In the early days of office work, its purpose was to execute mechanical tasks from rows of desks or cubicles where employees were all doing the same thing. There are still companies where that sort of work is needed, but there are others where it is now done by computers or, increasingly, by artificial intelligence or robots.
‘In such cases, the only reason for going to offices is to interact in a physical space with other people. We can interact online over the internet on Skype or through video conferencing, but this tends to involve a pre-determined group of people focusing on a particular purpose. When interacting in person, there is greater bandwidth: you can come into contact with more people and exchange new ideas, which can change careers or outcomes.’
Carlo Ratti calls these exchanges ‘serendipitous interaction’, but it requires different workspaces to facilitate creativity and collaboration. One workplace provider called WeWork is already transforming office buildings into what it describes as ‘beautiful, collaborative workspaces’. After its latest fund-raising, it is now valued at close to USD 20 billion.
‘Cerdà, the 19th century urban planner who created modern Barcelona, dreamt of having real-time information about how the city was used to make better use of it. But we now have that on the MIT campus, the first urban area in the US to be covered fully by Wi-Fi, and we can see how every room on the campus is used over time. We can also think about how the space could be used differently as the nature of work changes.’
Carlo Ratti’s architectural practice is working on redesigning shared-office spaces in Europe and the US to promote interaction. One of these is the Agnelli Foundation headquarters in Turin, where the aim was to help it respond better to the community and increase interaction between people. It began over 100 years ago in a villa, which was extended in the mid-20th century with closed-off offices.
‘Reflecting on what we had learned from the MIT campus, we decided to open it more to the city by adding a protruding glass body, which hosts a café and acts as an inviting element to passers-by in the neighbourhood. We also opened it up between the floors and between rooms on the same floors so that people could talk to each other more easily.
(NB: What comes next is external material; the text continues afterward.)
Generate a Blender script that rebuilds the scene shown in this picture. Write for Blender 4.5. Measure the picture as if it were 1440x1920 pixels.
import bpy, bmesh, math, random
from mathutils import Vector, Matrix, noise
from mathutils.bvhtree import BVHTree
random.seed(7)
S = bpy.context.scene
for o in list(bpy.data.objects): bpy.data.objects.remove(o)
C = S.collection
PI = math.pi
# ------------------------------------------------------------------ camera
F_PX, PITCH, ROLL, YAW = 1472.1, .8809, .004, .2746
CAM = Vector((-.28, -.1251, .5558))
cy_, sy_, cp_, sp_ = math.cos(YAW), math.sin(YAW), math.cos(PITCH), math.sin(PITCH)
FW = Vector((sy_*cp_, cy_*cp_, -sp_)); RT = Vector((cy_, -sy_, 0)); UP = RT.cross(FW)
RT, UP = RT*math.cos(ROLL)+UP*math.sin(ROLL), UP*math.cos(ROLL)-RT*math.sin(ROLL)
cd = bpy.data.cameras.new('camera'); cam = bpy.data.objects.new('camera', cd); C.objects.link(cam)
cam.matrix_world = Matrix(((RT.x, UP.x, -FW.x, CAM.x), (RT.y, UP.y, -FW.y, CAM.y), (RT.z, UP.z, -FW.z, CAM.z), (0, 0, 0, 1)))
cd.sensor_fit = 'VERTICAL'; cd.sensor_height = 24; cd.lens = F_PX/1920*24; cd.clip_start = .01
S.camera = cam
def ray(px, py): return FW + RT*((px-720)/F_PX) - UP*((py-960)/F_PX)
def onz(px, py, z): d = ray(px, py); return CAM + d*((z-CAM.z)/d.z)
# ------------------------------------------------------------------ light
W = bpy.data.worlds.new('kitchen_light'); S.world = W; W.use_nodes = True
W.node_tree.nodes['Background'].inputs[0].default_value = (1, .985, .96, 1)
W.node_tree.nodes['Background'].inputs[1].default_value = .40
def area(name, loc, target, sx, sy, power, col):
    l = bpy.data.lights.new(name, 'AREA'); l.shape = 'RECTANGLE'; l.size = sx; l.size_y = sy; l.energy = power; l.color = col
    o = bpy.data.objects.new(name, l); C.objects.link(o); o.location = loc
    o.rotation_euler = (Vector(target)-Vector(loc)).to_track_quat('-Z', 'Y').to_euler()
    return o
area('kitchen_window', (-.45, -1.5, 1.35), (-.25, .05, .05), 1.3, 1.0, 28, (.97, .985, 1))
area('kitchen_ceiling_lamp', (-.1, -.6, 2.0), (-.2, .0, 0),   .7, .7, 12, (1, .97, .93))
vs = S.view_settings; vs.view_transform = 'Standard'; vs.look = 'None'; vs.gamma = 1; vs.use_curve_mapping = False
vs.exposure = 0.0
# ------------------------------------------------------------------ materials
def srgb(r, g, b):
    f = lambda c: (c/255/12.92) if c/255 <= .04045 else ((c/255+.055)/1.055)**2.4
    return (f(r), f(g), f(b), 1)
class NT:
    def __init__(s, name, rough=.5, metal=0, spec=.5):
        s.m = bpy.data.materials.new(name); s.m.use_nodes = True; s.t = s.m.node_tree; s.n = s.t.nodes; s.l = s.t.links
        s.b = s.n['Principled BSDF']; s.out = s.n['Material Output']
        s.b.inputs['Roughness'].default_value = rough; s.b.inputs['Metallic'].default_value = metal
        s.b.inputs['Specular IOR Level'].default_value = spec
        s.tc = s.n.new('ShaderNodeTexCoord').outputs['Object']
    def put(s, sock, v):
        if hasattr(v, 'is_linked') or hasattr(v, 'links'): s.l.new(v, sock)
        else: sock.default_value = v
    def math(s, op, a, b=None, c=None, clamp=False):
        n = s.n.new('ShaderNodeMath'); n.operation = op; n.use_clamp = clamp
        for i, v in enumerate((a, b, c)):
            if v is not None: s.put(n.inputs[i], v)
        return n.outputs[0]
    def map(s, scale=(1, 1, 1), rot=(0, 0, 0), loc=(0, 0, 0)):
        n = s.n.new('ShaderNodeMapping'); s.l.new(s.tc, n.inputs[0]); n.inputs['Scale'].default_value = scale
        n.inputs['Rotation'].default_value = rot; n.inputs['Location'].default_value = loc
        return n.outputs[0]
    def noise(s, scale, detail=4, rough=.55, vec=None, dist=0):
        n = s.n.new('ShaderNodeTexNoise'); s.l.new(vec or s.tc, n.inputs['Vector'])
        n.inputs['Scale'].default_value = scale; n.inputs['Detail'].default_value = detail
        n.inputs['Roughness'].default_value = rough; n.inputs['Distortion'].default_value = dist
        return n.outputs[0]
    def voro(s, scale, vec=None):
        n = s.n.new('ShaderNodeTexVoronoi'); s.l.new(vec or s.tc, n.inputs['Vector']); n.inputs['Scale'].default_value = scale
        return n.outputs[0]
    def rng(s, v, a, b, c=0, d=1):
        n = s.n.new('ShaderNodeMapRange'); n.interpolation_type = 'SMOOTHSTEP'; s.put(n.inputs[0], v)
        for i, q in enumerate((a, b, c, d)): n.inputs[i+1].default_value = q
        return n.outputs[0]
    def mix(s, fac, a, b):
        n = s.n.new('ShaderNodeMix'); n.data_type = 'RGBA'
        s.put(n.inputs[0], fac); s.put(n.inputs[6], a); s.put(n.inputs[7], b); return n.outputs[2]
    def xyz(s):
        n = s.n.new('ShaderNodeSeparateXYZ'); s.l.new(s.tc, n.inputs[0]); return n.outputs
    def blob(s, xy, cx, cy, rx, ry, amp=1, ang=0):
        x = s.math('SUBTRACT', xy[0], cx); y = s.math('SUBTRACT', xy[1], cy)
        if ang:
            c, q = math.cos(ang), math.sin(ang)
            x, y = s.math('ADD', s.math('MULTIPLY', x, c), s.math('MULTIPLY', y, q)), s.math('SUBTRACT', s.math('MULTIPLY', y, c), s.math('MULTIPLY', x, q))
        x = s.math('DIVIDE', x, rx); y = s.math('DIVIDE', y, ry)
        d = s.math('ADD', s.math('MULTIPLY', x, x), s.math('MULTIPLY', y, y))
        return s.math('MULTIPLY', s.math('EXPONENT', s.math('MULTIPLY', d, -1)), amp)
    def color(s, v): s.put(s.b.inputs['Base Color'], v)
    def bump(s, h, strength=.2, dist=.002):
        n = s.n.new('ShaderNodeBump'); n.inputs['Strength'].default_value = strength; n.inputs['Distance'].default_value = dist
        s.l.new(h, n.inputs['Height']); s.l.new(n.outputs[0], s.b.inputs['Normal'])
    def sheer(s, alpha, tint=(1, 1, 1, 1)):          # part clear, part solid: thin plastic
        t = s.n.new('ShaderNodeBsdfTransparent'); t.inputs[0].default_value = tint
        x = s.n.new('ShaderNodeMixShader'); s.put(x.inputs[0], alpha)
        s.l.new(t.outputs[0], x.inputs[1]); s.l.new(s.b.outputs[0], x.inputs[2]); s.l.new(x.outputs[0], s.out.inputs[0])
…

And we opened it more to nature, with places to work and meet in the garden, which now has an orchard.
‘One of the central ideas behind the Agnelli Foundation is that, by integrating digital technologies seamlessly within the physical space, we can forge better relationships between people and with the building they inhabit, ultimately fostering interaction and creativity. This is what we call Office 3.0. It’s a vision that overcomes the limitations of the pre-internet spaces as well as the alienating isolation of tele-working.’
In the building, each person can customise their workspace environment by interacting with the Building Management System (BMS). A smartphone app makes it possible for occupants to check in, interact with co-workers, book meeting rooms, and regulate environmental settings with an unprecedented degree of personalisation. In short: energy-saving human interaction and a more pleasant working environment.
‘There will be other disruptions to buildings created by the internet,’ says Carlo Ratti, ‘Shopping malls are already shutting down in the US in response to competition from online retailing – 25 per cent are forecast to close over the next few years. The convergence of digital and physical is changing our lives, and when lives change, cities must change too.’